Mining is carried on only in the mountains which rise above the lava flood, for the mineral veins are for the most part older than the lava of the plateau. We are certain that many very valuable deposits of the precious metals lie buried beneath the lava fields.
It is thought that the volcanic history of the Columbia plateau has been completed. Now the streams are at work carrying away the materials of which it is composed and may in time uncover the old buried land surface.
[THE CAÑONS OF THE SIERRA NEVADA MOUNTAINS]
The western half of our country contains the deepest and most picturesque cañons in the world. Those of the Colorado and Snake rivers form trenches in a comparatively level but lofty plateau region. The cañons of the Sierra Nevada Range, on the contrary, take their rise and extend for much of their length among rugged snowcapped peaks which include some of the highest mountains in the United States. All these cañons are the work of erosion. The rivers did not find depressions formed ready for them to occupy, but had to excavate their channels by the slow process of grinding away the solid rock.
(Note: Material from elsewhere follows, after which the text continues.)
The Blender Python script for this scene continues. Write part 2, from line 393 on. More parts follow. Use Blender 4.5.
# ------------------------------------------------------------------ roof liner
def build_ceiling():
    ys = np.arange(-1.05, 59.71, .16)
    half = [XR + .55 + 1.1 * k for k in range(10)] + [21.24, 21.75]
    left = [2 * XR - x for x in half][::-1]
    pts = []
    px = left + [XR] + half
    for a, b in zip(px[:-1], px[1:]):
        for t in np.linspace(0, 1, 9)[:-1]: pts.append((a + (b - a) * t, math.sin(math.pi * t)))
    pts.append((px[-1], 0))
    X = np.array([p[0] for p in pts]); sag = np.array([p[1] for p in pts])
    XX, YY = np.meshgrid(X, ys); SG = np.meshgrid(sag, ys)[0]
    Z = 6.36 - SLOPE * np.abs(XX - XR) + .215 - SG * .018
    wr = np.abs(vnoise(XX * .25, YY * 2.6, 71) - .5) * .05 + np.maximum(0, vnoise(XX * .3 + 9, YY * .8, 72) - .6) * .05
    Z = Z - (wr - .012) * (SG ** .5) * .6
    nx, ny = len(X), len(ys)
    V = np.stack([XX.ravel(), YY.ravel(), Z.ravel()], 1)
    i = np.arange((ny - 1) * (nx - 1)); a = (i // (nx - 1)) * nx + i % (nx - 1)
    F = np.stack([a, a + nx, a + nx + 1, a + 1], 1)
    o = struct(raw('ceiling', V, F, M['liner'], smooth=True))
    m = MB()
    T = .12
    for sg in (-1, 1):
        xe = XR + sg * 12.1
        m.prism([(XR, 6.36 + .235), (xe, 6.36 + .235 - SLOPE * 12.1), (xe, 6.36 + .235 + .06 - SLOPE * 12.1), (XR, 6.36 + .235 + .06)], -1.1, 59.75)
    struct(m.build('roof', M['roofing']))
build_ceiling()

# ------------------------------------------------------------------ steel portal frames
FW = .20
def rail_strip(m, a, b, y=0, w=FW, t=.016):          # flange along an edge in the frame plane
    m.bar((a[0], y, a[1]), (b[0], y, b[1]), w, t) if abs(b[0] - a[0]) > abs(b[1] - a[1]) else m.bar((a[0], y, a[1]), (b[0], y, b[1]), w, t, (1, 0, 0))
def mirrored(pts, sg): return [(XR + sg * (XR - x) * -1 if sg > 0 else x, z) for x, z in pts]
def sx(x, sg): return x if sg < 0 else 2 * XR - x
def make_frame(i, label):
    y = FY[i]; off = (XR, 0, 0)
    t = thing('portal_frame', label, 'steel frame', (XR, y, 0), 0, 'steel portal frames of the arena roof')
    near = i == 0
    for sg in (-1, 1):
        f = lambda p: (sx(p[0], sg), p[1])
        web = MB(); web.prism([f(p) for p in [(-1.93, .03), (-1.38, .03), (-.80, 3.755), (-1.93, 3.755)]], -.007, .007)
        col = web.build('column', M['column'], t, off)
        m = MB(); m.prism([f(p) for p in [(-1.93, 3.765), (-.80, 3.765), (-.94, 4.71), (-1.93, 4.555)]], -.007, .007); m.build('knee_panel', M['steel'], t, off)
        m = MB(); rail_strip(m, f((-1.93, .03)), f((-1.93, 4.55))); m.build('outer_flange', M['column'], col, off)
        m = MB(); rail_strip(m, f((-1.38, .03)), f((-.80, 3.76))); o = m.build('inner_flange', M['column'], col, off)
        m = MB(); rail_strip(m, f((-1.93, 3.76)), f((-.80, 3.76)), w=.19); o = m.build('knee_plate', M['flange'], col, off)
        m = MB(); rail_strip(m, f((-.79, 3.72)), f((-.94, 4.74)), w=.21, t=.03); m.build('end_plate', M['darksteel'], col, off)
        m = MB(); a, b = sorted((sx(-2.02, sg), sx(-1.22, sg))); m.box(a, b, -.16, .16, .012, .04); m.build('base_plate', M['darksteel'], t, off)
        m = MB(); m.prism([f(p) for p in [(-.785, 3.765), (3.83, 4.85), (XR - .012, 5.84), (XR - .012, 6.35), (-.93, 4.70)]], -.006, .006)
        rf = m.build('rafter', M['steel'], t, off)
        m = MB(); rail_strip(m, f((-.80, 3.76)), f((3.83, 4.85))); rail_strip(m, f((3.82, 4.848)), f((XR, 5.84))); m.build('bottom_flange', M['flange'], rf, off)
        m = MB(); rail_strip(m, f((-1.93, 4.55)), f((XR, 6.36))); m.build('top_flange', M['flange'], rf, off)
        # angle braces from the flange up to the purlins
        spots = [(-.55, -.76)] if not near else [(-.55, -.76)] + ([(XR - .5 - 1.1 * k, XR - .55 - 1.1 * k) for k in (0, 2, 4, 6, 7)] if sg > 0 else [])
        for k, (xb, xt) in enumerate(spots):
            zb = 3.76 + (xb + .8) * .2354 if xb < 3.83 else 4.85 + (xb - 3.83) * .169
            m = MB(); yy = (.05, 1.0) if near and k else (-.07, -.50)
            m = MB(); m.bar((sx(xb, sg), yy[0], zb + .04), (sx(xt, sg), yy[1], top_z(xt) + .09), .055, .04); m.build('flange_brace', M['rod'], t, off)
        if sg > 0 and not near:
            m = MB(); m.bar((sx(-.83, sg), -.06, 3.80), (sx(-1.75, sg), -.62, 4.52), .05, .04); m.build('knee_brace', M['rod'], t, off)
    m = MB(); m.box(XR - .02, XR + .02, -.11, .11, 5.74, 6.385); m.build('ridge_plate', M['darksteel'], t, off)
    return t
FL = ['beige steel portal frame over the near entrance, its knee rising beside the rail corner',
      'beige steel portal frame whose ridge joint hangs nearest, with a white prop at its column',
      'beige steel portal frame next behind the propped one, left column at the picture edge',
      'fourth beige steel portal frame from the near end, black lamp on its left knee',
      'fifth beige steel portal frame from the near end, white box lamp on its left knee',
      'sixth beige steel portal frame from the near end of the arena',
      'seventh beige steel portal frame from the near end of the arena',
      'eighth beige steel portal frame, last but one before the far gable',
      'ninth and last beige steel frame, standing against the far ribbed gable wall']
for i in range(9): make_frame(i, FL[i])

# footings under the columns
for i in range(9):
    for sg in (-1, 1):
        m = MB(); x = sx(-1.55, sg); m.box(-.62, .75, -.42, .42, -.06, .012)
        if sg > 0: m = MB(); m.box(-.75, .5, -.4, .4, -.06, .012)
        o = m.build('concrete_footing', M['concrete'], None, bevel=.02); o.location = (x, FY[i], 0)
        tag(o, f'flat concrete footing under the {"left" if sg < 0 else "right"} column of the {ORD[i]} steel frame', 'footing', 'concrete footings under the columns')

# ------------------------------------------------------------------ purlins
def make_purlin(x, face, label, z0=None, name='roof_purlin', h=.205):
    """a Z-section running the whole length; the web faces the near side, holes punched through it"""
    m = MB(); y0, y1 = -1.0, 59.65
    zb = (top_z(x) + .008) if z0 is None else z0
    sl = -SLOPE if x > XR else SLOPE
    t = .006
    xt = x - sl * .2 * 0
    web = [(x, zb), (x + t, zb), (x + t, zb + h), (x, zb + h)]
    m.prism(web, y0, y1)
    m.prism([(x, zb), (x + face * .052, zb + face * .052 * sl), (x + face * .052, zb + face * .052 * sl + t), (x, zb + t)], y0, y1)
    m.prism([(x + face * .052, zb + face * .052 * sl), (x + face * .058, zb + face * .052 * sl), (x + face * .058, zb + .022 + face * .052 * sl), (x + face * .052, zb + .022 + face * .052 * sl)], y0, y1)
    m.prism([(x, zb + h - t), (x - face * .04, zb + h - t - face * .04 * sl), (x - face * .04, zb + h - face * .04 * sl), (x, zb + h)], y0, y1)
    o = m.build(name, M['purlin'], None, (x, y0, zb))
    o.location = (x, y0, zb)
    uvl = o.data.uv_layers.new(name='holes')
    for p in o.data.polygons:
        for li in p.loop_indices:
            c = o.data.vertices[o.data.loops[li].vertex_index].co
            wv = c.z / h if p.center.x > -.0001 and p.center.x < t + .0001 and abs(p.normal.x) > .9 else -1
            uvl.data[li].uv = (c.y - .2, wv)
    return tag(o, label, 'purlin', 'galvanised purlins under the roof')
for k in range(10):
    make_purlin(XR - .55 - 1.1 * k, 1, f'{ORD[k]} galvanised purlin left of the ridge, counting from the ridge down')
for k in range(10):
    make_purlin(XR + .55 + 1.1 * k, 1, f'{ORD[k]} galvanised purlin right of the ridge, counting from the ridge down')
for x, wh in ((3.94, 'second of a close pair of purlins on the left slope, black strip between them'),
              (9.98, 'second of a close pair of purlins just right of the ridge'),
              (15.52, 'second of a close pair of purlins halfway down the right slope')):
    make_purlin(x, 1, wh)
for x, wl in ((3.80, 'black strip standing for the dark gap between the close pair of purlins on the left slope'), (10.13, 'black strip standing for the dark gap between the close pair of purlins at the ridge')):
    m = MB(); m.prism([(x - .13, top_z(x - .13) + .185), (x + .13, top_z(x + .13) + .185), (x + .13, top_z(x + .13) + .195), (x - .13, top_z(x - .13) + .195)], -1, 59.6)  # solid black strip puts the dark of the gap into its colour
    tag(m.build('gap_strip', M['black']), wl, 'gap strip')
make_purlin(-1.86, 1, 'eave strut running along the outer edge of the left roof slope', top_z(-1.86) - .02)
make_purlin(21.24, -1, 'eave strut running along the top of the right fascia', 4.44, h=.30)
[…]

The streams of the Sierra Nevada mountains begin their course in steep-walled alcoves under the shadows of the high peaks, where they are fed by perpetual snow-banks. Soon they bury themselves between granite walls, which at last tower three thousand feet above their roaring waters. After many miles the cañons widen, the walls decrease in height, and the streams come out upon the fertile stretches of the Great Valley of California.
Nature works in many ways. Her tools are of different kinds, but the most important one is running water. The forms which she produces are dependent upon the kind of rock upon which she works. Where the surface of the earth is soft the results of her labor are not very interesting, but if the crust is hard the forms which she produces are often so remarkable that they arouse our wonder and admiration.